Unos amigos y compañeros de trabajo me invitaron a cenar. Ya habían pasado dos semanas después de mi cumpleaños, pero habíamos tenido tanto trajín en la oficina, que fuimos postergando la salida.
Decidimos ir a un lugar bien agradable en el que hay
variedad de platos, desde deliciosas ensaladas y sopas, hasta los irresistibles
y pecaminosos postres.
Cuando llegamos recuerdo que enfoqué mi atención en una
pareja y un niño. El señor bastante mayor,
ella muy joven y elegante y el niño bastaaaante inquieto.

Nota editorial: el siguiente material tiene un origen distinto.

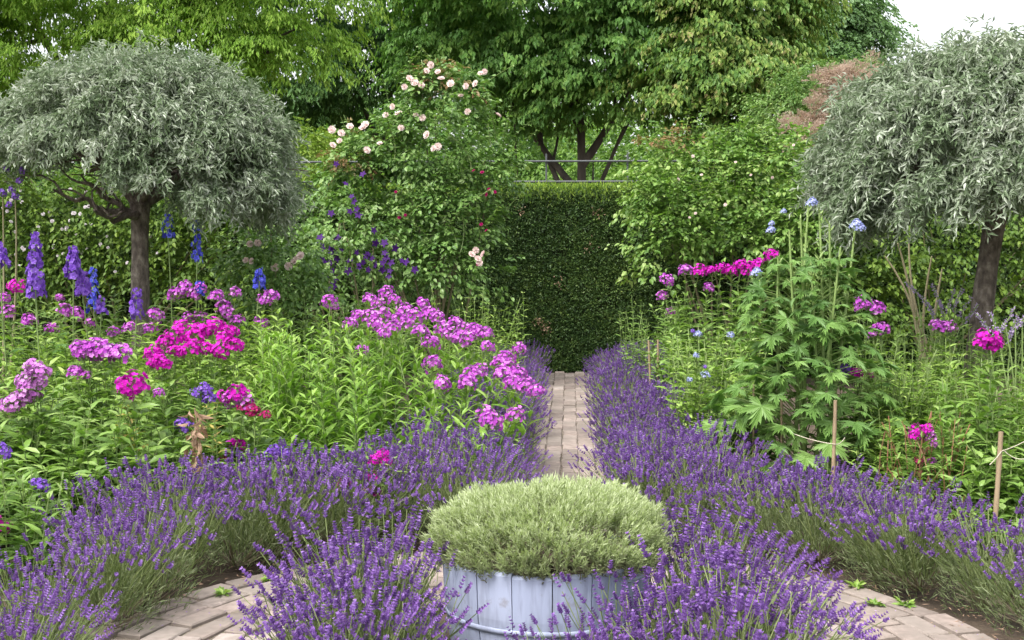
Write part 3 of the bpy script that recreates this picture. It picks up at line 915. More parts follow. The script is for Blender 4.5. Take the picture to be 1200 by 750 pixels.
clump('penstemon', 'slender plant with reddish stems and a few small magenta bells behind right lavender', 'penstemon', bs, hd(h, 6.15, 'magenta', .7), region(70, 1030, 1140, 480, 620, 5.5, 6.4, rg), 117, 'phlox', None, stemm='redstem', L=.1, W=.021)
h = [(985, 440, 'violet', .8), (1003, 438, 'magenta', .6), (990, 434, 'violet', .6), (1020, 440, 'magenta', .4)]
bs = at(995, 290, 7.2); bs[2] = 0
clump('phlox', 'dark violet flowers half hidden behind the big lobed leaves', 'phlox', bs, hd(h, 7.1, 'violet'), region(20, 985, 1060, 430, 500, 6.8, 7.3, rg), 118, 'phlox', M_left, L=.1, W=.022)
# pale green bushy plant with pale blue florets
h = [(818, 392, 'paleblue', .6), (856, 393, 'paleblue', .6), (812, 388, 'violet', .4), (816, 417, 'paleblue', .5), (827, 440, 'paleblue', .7), (808, 445, 'paleblue', .5), (826, 430, 'violet', .4)]
bs = at(840, 290, 7.7); bs[2] = 0
clump('clary', 'bushy pale green plant with tiny pale blue flowers beside the right lavender', 'plant', bs, [(a_, b_, c_, d_, e_ * .65) for a_, b_, c_, d_, e_ in hd(h, 7.4, 'paleblue', .6)], region(150, 785, 900, 385, 500, 7.1, 8.2, rg, lambda p: 372), 119, 'phloxlight', None, L=.08, W=.028)
clump('bushy_perennial', 'leafy green plant with broad leaves between the pale green plant and the lobed leaves', 'plant', np.array([at(860, 290, 7.1)[0], 7.1, 0]), [], region(40, 830, 900, 450, 530, 6.8, 7.2, rg), 120, 'phlox', None, L=.1, W=.035, shape='ovate')
clump('feathery_perennial', 'feathery green plant without flowers between big mauve phlox and dark hedge', 'plant', np.array([at(560, 290, 10.8)[0], 10.8, 0]), [], region(70, 505, 615, 338, 420, 9.8, 11.2, rg), 121, 'phloxlight', None, L=.09, W=.018)
clump('feathery_perennial', 'feathery green plant at the far end of the right lavender before the hedge', 'plant', np.array([at(765, 290, 11.3)[0], 11.3, 0]), [], region(80, 725, 800, 350, 440, 10.2, 11.8, rg), 122, 'phlox', None, L=.085, W=.017)
clump('leafy_perennial', 'mid green leafy stems without flowers right of the brown stake', 'plant', np.array([at(1190, 290, 6.0)[0], 6.0, 0]), [], region(60, 1110, 1240, 500, 640, 5.3, 6.3, rg) + region(40, 1240, 1420, 500, 640, 5.2, 6.3, rg), 123, 'phlox', None, L=.09, W=.042, shape='ovate')
clump('leafy_perennial', 'dense light green stems behind the reddish stemmed plant in right bed', 'plant', np.array([at(1060, 290, 6.9)[0], 6.9, 0]), [], region(110, 1000, 1130, 400, 540, 6.4, 7.2, rg), 124, 'phloxlight', None, L=.09, W=.019)
clump('leafy_perennial', 'dense green stems filling the back of the left bed under the rambler', 'plant', np.array([at(120, 290, 9.8)[0], 9.8, 0]), [], region(90, -30, 330, 345, 400, 8.8, 10.2, rg), 125, 'phlox', None)
clump('leafy_perennial', 'green leafy stems under the pink rose left of the purple clematis', 'plant', np.array([at(370, 290, 9.8)[0], 9.8, 0]), [], region(80, 310, 500, 345, 390, 9.0, 10.5, rg), 126, 'phlox', None)

# ------------------------------------------------------------------ delphiniums
def spike_mesh(col, seed, L, r, n, fr):
    rng = np.random.default_rng(seed)
    mb = MB()
    u = np.linspace(0, 1, n)
    a = np.arange(n) * 2.4 + rng.normal(0, .3, n)
    rad = r * (1.05 - .65 * u ** 1.5)
    c = np.stack([np.cos(a) * rad, np.sin(a) * rad, u * L], 1) + rng.normal(0, .006, (n, 3))
    nr = np.stack([np.cos(a), np.sin(a), np.full(n, .25)], 1) + rng.normal(0, .15, (n, 3))
    floret_ring(mb, c, nr, fr * (1.1 - .55 * u), rng, 5, 'quad', .2, 1.0)
    floret_ring(mb, c, nr, fr * (1.1 - .55 * u) * .6, rng, 4, 'quad', .6, .9)
    tube(mb, [(0, 0, -.05), (0, 0, L * .95)], [.004, .002], 5, 1)
    return mb.mesh(col + '_spike', [FL[col], M['stem']])

def lobed_leaf(mb, p, d, n, size, rng, rnd, mat=0, lobes=5):
    """deeply cut palmate leaf, one fan of faces; p is where the stalk meets the blade"""
    d = unit(np.asarray(d, float))
    s = unit(np.cross(d, n))
    n = np.cross(s, d)
    pts = []
    for k in range(lobes):
        a = radians(-115 + 230 * k / (lobes - 1))
        ln = size * (1.0 - .22 * abs(k - (lobes - 1) / 2) / ((lobes - 1) / 2)) * rng.uniform(.9, 1.1)
        da = radians(230 / (lobes - 1)) / 2
        for f, r in ((-.85, .46), (-.72, .74), (-.55, .6), (-.42, .9), (-.24, .74), (0, 1.05), (.24, .72), (.42, .9), (.56, .6), (.72, .76), (.85, .46)):
            th = a + f * da * (1.0 if abs(f) > .7 else .8)
            pts.append((th, r * ln))
    v = [p]
    for th, r in pts:
        q = r / size
        v.append(p + (d * cos(th) + s * sin(th)) * r - n * size * .38 * q * q + n * .1 * size * abs(sin(th * 2.5)) * q)
    k = len(pts)
    mb.add(v, [[0, i + 1, i + 2] for i in range(k - 1)], rnd, mat)

def delphinium(label, px, py0, py1, Y, col, r, seed, ntot, fr, base_py=None, sparse=False):
    rng = np.random.default_rng(seed)
    top, bot = at(px, py0, Y), at(px, py1, Y)
    base = np.array([bot[0] + rng.normal(0, .05), Y, 0])
    t = thing('delphinium', label, 'delphinium', base, 'delphiniums in the left bed')
    L = top[2] - bot[2]
    o = obj('flower_spike', spike_mesh(col, seed, L, r, ntot, fr), t, bot - base)
    mb = MB()
    tube(mb, curve(base, bot + np.array([0, 0, .01]), rng.normal(0, .015, 3), 8), np.linspace(.007, .004, 8), 5)
    obj('stem', mb.mesh('delphinium_stem', M['stem'], base, True), t)
    mb = MB()
    for k in range(16):
        h = rng.uniform(.1, .8) * bot[2]
        a = rng.uniform(0, 6.28)
        o_ = np.array([cos(a), sin(a), .2])
        c = base + np.array([0, 0, h]) + (bot - base) * np.array([1, 1, 0]) * h / bot[2]
        q = c + o_ * rng.uniform(.06, .14)
        ribbons(mb, [[c, q]], .004, rng, 1)
        lobed_leaf(mb, q, o_ - Z3 * .35, Z3 + o_ * .5, rng.uniform(.05, .085) * (1.2 - .5 * h / bot[2]), rng, rng.random())
    obj('foliage', mb.mesh('delphinium_leaves', [M['delph'], M['stem']], base), t)

delphinium('tall thick violet delphinium spike standing highest at far left', 42, 272, 346, 7.6, 'violet', 0.045, 201, 83, 0.027)
delphinium('violet delphinium spike at the very left picture edge', 0, 284, 312, 7.6, 'violet', 0.041, 202, 40, 0.027)
delphinium('stout violet delphinium spike second from the left tall one', 86, 290, 324, 7.8, 'violet', 0.041, 203, 45, 0.027)
delphinium('leaning violet delphinium spike just below the stout one', 97, 318, 346, 7.9, 'violet', 0.041, 204, 40, 0.026)
delphinium('bright blue delphinium spike right of the violet group', 110, 314, 362, 8.1, 'blue', 0.033, 205, 40, 0.023)
delphinium('slim blue delphinium spike with few flowers just right of the left tree trunk', 197, 252, 278, 8.8, 'blue', 0.037, 206, 21, 0.023)
delphinium('slim blue delphinium spike with gaps, farther right of the left tree trunk', 231, 259, 306, 8.8, 'blue', 0.029, 207, 29, 0.023)
delphinium('short intense blue delphinium spike below the pink rose', 304, 315, 335, 8.8, 'blue', 0.034, 208, 35, 0.023)
delphinium('pale violet delphinium spike in front of the left trunk base', 160, 338, 370, 7.9, 'violet', 0.037, 209, 40, 0.023)
delphinium('small blue delphinium tip among the mauve phlox right of the trunk', 234, 330, 342, 8.6, 'blue', 0.029, 210, 21, 0.023)
delphinium('fading blue violet delphinium spike low beside the bright blue one', 119, 348, 366, 8.0, 'violet', 0.029, 211, 21, 0.023)

def tall_delphinium():
    rng = np.random.default_rng(220)
    base = at(945, 290, 6.9); base[2] = 0
    t = thing('delphinium', 'tall delphinium with big lobed leaves and thick pale stems fading to seed, right bed', 'delphinium', base)
    tops = [(948, 232), (938, 255), (960, 250), (925, 270), (972, 262), (985, 290), (912, 300), (950, 300), (930, 320), (1003, 258)]
    mb = MB()
    lf = MB()
    for i, (px, py) in enumerate(tops):
        top = at(px, py, 6.9 + rng.uniform(-.15, .2))
        b_ = base + np.array([rng.normal(0, .09) + (px - 948) / 900, rng.normal(0, .1), 0])
        Q = curve(b_, top, rng.normal(0, .02, 3), 12)
        tube(mb, Q, np.linspace(.013, .005, 12), 6)
        # seed pods and small leaves up the spent spike
        for k in range(26):
            u = rng.uniform(.62, 1)
            c = Q[0] * (1 - u) + top * u
            a = rng.uniform(0, 6.28)
            o_ = np.array([cos(a), sin(a), 1.2])
            leaves(lf, [c], [o_], [rng.normal(size=3)], rng.uniform(.025, .06), .009, 'lance', .1, mat=1)
    obj('stem', mb.mesh('tall_stem', M['palestem'], base, True), t)
    # the big leaves
    for k in range(380):
        u = rng.random() ** .8
        z = .12 + u * 1.2
        a = rng.uniform(0, 2 * pi)
        rad = (.5 - .27 * max(0, (z - .35)) / .95) * rng.uniform(.35, 1.05)
        q = np.array([base[0] + cos(a) * rad * 1.05 + .0, base[1] + sin(a) * rad * .8, z])
        o_ = np.array([cos(a), sin(a), 0])
        c = np.array([base[0] + cos(a) * .07, base[1] + sin(a) * .07, z - rad * .35])
        ribbons(lf, [[c, (c + q) / 2 + Z3 * .02, q]], .005, rng, 1)
        s = (.135 - .07 * u) * rng.uniform(.6, 1.28)
        lobed_leaf(lf, q, o_ + rng.normal(0, .28, 3) - Z3 * rng.uniform(.05, .5), Z3 + o_ * .55 + rng.normal(0, .28, 3), s, rng, min(1, rng.random() * .65 + .4 * (1 - u) ** 2))
    obj('foliage', lf.mesh('tall_leaves', [M['delph'], M['palestem']], base), t)
    for px, py, s in ((951, 238, .55), (903, 270, .45), (1003, 264, .6), (1008, 268, .5), (886, 320, .55), (904, 262, .3), (918, 248, .3)):
        o = obj('flower_head', HEADS['paleblue'][0], t, at(px, py, 6.9) - base)
        o.scale = (s, s, s)
tall_delphinium()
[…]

Nos ubicamos como a dos mesas de ellos, pero en una zona en la que hay sillas empotradas. La mesa de al lado estaba desocupada. De pronto empecé a sentir pisadas muy cerca. Volteé y el niño estaba brincando y caminando a lo largo de la silla empotrada. Le dije bajito que no debía caminar allí, que era para sentarse. Ni siquiera me escuchó.
El chico no se quedó quieto un solo instante, recorría
el área, tocaba las cosas de las mesas, rodaba las sillas y volvía a caminar
sobre la silla.
Ya habíamos terminado de cenar y la charla estaba tan
amena que no nos queríamos ir, se pasó el rato y entonces nos decidimos por un
postre. Ordenamos dos postres grandes y
seis cucharas! (eso antes daba pena, ya no… primero la dieta –ji ji-).
En ese momento estaba sentada de tal forma que casi le
daba la espalda a la pareja y al niño, así que no me di cuenta de sus
movimientos, cuando lo siento sobre mi espalda. Volteo, miro a la pareja y
estaban embelesados en su romance. Ni antes ni en ese momento se habían
interesado en lo que estaba haciendo el niño. Me levanté molesta, tomé
al niño del brazo y pregunté en tono alto (pero decente) y con cara de mucha
incomodidad: ¿De quién es este niño?
Creo que les dañé el rato, pero la chica se levantó, jaló al niño, no lo regañó, no pidió
disculpas y se lo llevó con fuerza. El
señor tampoco pronunció una sola palabra.